* _Aim of the exercise_:
Stop after the line containing "PI = math.pi": print each line exactly from the first line of the listing up to that point.

* _Dataset content_:
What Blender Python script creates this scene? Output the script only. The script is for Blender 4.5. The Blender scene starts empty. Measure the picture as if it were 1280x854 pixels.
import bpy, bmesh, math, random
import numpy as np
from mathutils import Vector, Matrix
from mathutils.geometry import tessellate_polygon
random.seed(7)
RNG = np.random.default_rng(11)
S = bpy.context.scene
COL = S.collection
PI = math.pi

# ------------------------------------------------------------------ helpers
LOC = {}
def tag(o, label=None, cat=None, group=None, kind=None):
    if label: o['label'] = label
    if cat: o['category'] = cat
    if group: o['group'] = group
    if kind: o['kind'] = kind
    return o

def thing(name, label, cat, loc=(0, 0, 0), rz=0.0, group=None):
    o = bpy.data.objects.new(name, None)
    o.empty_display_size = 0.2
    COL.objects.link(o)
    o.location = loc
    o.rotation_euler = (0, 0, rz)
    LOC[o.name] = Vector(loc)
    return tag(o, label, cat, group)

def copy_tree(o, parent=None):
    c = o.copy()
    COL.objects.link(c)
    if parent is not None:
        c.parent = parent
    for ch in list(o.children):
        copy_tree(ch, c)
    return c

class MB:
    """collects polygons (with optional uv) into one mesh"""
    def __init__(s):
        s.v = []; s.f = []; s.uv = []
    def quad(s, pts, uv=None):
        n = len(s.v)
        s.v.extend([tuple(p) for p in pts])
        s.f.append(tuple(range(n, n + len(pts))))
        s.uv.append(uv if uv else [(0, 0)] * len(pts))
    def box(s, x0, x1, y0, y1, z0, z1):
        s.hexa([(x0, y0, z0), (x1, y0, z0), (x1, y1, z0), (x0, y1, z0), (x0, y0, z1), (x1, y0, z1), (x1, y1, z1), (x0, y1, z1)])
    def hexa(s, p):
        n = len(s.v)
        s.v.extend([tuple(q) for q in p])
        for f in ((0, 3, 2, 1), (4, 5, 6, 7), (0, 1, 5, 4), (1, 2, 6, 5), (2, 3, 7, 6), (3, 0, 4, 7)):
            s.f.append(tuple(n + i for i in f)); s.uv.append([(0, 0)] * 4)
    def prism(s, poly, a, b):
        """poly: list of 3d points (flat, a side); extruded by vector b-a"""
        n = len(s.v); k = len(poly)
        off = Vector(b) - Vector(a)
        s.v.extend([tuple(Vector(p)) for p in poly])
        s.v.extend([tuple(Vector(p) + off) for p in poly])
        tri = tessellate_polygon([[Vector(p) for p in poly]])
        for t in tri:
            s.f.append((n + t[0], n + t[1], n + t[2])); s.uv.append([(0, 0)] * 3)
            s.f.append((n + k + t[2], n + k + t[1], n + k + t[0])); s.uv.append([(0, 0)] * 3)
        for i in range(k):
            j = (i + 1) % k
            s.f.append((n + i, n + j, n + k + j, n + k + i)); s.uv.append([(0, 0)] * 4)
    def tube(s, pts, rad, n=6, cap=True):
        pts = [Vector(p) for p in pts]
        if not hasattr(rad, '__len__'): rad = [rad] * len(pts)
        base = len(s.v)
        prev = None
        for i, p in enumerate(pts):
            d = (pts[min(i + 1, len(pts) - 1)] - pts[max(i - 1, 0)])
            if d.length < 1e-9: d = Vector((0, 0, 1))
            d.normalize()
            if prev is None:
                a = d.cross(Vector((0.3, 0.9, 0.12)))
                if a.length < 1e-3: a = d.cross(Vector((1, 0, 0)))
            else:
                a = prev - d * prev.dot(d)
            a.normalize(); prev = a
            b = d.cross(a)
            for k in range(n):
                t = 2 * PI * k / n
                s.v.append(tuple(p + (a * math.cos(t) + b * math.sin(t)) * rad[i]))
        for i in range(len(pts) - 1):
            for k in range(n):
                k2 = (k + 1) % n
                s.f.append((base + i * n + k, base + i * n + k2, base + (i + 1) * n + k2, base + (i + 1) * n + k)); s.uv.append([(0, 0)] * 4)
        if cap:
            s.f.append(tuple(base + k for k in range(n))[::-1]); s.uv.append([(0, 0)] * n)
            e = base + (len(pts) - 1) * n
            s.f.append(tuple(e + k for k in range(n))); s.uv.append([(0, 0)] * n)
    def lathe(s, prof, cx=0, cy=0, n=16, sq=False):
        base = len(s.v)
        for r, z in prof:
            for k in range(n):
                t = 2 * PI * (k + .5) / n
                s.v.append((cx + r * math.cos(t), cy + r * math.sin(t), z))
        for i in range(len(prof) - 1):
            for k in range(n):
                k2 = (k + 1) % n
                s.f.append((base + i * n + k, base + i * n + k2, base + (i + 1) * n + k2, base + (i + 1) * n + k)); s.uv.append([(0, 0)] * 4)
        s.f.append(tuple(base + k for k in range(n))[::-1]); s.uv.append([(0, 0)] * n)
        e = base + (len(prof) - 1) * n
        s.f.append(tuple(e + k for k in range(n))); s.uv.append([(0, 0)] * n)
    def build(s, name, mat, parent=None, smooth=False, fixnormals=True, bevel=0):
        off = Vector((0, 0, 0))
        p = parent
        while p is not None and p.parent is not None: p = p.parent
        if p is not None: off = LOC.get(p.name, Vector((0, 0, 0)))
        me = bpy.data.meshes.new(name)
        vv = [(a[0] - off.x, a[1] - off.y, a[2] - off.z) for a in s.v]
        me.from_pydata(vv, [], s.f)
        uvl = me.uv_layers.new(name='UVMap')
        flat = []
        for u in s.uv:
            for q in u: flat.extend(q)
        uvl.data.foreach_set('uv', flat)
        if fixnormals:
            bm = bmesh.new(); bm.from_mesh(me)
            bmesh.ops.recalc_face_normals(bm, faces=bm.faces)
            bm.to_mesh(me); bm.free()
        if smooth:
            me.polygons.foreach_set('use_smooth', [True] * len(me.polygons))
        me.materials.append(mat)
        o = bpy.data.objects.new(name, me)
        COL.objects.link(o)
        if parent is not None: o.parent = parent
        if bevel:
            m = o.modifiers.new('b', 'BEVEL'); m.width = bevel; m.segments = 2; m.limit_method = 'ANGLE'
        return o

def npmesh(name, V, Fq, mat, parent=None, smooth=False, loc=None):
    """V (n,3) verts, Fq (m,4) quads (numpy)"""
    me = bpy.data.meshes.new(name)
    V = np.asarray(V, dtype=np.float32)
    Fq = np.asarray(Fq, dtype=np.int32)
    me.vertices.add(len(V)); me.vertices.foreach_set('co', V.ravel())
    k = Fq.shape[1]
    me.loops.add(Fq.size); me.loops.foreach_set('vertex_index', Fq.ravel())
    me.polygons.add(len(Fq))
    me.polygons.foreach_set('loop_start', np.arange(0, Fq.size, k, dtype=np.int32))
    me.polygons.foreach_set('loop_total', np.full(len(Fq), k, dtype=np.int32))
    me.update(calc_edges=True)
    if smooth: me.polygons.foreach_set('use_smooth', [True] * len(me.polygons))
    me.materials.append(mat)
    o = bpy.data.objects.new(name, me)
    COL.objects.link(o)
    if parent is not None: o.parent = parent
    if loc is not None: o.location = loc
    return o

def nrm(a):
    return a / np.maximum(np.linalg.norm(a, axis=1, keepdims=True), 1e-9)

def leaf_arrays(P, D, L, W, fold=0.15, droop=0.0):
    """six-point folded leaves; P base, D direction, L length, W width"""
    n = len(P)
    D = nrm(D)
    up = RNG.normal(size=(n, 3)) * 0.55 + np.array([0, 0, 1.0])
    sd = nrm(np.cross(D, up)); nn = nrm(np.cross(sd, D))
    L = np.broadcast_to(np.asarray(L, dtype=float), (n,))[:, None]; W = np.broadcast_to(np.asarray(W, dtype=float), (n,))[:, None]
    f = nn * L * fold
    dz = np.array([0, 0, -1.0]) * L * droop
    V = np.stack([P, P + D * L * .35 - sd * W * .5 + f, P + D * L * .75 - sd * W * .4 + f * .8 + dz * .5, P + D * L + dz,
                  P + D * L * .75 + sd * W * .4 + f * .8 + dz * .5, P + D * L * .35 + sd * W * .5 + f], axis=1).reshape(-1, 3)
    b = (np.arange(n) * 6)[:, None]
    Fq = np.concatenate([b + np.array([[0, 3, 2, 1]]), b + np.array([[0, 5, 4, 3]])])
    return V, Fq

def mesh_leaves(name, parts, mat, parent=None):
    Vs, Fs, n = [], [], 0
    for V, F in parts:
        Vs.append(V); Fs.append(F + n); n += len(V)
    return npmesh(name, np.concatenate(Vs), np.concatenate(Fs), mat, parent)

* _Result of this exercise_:
What Blender Python script creates this scene? Output the script only. The script is for Blender 4.5. The Blender scene starts empty. Measure the picture as if it were 1280x854 pixels.
import bpy, bmesh, math, random
import numpy as np
from mathutils import Vector, Matrix
from mathutils.geometry import tessellate_polygon
random.seed(7)
RNG = np.random.default_rng(11)
S = bpy.context.scene
COL = S.collection
PI = math.pi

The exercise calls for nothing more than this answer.